Szymczyk założył mundur w 1993 roku i szybko zaczął się zajmować zwalczaniem przestępczości ekonomicznej. Jego pracę zauważył generał Kazimierz Szwajcowski i ściągnął do pracy w śląskim zarządzie CBŚ, który szybko stał się najlepszym w całym kraju. Tu Szymczyk pracował z oficerami, którzy udowodnili współpracę z mafią posła Marka K., senatora Aleksandra G. oraz zatrzymali Jarosława S. "Masę" - dzięki czemu stał się on najgłośniejszym świadkiem koronnym w historii.

Kobieta na czele CBŚ

Zmiany mają też miejsce na nieco niższych, ale kluczowych dla zwalczania mafijnej przestępczości, szczeblach. Komendant Maj zdecydował, że pierwszy raz w historii kobieta będzie kierować Centralnym Biurem Śledczym. To inspektor (policyjny odpowiednik stopnia pułkownika) Renata Skawińska, która dotąd kierowała warszawskim zarządem CBŚ.

- Ma wiedzę i jest błyskotliwa - tak najczęściej mówią o pułkownik jej współpracownicy.

Również drugie, kluczowe stanowisko dla zwalczania przestępczości zajmie kobieta. Chodzi o biuro służby kryminalnej w centrali policji, którym rządzić będzie inspektor Natalia Rost. Dotąd pracowała ona w trójmiejskim Centralnym Biurze Śledczym, gdzie dosłużyła się przydomku "Brzytwa".

To dwie kobiety będą najważniejsze w zarezerwowanym dotąd wyłącznie dla mężczyzn pionie policji kryminalnej.

Zmiany w BSW

Prawdziwe trzęsienie ziemi miało także miejsce w "policji dla policji", czyli Biurze Spraw Wewnętrznych. Szefem tej komórki, ścigającej nieuczciwych funkcjonariuszy, została pierwszy raz w historii osoba z zewnątrz. To Marcin Kulas, który dotąd pracował w wielkopolskim CBŚ.

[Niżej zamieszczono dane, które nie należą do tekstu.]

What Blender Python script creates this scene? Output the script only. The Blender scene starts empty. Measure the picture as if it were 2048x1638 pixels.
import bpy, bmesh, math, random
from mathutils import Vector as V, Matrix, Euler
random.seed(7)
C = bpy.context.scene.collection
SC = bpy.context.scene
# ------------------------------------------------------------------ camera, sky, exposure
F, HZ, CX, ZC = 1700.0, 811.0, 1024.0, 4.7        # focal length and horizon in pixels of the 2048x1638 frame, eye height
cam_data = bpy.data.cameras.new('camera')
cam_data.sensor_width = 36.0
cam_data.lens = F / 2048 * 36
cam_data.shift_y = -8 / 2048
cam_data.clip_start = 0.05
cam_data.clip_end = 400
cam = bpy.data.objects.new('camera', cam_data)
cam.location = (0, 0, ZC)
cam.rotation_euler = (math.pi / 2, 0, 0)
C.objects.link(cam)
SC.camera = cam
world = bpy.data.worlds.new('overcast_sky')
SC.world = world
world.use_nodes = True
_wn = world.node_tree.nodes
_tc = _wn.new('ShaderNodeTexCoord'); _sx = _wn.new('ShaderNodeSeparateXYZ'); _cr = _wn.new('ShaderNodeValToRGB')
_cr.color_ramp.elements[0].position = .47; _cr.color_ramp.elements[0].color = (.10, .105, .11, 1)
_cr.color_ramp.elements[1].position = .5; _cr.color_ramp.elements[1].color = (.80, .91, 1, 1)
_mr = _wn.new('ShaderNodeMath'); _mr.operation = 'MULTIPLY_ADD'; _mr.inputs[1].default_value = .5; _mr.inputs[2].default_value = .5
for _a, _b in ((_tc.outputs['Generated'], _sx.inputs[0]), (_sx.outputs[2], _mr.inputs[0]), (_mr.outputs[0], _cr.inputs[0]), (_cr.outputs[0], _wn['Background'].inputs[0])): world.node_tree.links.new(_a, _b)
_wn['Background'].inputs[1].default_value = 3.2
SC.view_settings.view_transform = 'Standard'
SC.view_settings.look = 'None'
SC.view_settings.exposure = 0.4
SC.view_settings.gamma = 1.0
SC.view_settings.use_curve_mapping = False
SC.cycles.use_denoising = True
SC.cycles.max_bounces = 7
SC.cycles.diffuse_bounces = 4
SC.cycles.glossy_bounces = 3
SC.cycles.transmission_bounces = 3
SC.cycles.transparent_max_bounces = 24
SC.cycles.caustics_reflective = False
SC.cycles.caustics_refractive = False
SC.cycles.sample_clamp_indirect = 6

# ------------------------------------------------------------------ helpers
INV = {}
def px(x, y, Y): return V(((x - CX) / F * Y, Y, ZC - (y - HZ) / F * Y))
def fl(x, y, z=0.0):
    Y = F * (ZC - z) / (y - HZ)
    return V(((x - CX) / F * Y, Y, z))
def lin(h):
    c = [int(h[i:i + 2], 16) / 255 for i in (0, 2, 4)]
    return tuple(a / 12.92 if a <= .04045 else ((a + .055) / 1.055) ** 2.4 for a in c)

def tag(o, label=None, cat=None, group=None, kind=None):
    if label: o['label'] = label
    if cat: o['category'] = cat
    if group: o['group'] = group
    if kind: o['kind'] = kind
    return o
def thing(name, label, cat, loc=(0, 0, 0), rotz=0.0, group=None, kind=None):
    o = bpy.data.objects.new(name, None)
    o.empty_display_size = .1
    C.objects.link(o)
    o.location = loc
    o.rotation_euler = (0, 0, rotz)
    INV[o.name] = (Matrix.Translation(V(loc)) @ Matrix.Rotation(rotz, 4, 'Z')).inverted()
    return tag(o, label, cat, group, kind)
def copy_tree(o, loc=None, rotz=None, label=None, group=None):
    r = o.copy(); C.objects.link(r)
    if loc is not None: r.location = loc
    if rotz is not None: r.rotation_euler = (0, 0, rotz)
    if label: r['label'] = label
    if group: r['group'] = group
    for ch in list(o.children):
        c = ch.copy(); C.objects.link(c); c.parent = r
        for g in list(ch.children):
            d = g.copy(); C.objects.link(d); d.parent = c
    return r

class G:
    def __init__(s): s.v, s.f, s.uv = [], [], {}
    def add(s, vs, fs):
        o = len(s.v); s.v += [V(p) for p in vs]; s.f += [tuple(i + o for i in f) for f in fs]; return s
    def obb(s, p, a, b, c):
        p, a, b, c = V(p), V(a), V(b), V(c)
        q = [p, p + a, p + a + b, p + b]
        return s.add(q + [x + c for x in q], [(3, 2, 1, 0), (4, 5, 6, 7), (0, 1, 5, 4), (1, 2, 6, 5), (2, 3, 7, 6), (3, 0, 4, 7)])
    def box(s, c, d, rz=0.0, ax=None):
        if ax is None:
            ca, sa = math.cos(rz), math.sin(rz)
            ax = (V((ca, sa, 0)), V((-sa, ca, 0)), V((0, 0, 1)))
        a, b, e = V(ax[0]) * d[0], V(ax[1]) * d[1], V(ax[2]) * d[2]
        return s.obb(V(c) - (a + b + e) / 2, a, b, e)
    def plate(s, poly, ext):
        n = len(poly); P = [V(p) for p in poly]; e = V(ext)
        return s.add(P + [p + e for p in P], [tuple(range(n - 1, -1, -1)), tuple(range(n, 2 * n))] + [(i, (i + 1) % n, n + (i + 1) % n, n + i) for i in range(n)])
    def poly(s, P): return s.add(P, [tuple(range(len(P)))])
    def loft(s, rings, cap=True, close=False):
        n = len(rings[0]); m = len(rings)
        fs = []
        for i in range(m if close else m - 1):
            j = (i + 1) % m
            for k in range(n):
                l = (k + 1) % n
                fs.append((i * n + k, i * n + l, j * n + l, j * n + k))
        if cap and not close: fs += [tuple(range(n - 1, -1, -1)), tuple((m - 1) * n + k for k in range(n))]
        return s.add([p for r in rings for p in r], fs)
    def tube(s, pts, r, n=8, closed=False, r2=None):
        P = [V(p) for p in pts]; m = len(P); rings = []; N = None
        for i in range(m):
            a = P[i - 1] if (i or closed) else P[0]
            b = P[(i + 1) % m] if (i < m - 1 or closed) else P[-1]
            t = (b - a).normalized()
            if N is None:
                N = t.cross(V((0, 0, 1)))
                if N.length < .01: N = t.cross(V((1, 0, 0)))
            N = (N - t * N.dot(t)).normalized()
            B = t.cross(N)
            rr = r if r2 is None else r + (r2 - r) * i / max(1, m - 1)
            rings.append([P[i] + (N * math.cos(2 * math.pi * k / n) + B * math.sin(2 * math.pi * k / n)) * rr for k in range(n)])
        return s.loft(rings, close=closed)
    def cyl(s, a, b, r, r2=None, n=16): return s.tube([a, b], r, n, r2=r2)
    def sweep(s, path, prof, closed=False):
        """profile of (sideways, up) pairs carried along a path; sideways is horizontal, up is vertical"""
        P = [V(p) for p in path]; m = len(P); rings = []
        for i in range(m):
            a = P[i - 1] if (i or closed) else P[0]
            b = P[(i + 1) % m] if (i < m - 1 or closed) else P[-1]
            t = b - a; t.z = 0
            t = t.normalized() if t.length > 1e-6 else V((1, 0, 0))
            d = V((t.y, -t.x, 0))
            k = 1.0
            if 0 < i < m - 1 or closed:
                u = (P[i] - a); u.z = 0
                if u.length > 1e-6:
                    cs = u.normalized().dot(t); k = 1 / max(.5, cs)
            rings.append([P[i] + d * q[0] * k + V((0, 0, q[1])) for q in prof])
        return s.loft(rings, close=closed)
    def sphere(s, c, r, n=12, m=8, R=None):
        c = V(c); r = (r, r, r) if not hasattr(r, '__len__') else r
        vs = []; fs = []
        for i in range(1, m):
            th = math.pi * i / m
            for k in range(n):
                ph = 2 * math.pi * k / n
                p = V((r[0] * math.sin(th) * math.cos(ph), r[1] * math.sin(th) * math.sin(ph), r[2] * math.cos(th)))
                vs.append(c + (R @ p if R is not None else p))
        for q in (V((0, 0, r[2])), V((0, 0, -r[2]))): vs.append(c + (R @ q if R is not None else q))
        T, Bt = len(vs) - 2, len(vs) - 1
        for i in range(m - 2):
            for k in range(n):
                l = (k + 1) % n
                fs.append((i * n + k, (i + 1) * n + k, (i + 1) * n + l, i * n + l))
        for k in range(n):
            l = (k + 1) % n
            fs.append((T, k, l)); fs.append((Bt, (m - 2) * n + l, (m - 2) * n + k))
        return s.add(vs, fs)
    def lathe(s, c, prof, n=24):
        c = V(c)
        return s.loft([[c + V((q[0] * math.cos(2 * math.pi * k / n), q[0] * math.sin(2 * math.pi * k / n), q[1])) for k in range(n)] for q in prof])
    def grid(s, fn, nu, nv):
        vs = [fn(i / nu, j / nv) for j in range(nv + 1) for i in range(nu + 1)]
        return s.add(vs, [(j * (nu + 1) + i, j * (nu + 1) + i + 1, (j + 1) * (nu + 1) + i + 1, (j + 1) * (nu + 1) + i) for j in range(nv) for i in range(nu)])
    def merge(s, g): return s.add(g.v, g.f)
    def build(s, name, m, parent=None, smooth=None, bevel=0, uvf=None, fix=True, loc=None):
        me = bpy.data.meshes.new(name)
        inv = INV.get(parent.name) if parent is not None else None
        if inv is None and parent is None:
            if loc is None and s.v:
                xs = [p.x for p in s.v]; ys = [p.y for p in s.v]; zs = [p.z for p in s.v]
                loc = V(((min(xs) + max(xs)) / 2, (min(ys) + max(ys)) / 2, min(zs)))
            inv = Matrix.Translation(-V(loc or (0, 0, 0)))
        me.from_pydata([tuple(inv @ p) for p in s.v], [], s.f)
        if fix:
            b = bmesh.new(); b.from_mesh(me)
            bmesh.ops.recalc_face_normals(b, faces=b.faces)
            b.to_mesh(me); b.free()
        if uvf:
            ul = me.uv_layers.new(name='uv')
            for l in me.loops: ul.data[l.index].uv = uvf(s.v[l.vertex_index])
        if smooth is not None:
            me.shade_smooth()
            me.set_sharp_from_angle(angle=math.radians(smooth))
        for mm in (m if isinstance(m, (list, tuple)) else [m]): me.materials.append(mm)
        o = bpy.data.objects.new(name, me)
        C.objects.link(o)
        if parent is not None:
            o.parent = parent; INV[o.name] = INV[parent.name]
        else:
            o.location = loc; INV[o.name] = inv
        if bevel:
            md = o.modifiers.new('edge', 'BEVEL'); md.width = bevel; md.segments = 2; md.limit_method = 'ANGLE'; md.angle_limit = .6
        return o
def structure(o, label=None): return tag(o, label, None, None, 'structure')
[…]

Teraz pracę straciło dwóch wieloletnich wicedyrektorów BSW, a w ślad za nimi dwóch naczelników wydziałów zajmujących się inwigilacją policjantów. Zwolnieni stanowili część tzw. "zakonu" - wieloletnich pracowników BSW, związanych z byłym szefem tej komórki a później komendantem głównym Markiem Działoszyńskim. To także on był najważniejszą osobą dla BSW przez ostatnie kilkanaście lat.

- Decyzje nowego komendanta głównego pokazują, że chce on się przyjrzeć efektom pracy Biura Spraw Wewnętrznych. Dotąd nikt nawet o tym nie myślał - mówi nasz rozmówca z ministerstwa spraw wewnętrznych.

Cieniem na BSW kładą się głośne historie policjantów oskarżanych o współpracę z przestępcami oraz łapówkarstwo, które często kończyły się wyrokami uniewinniającymi.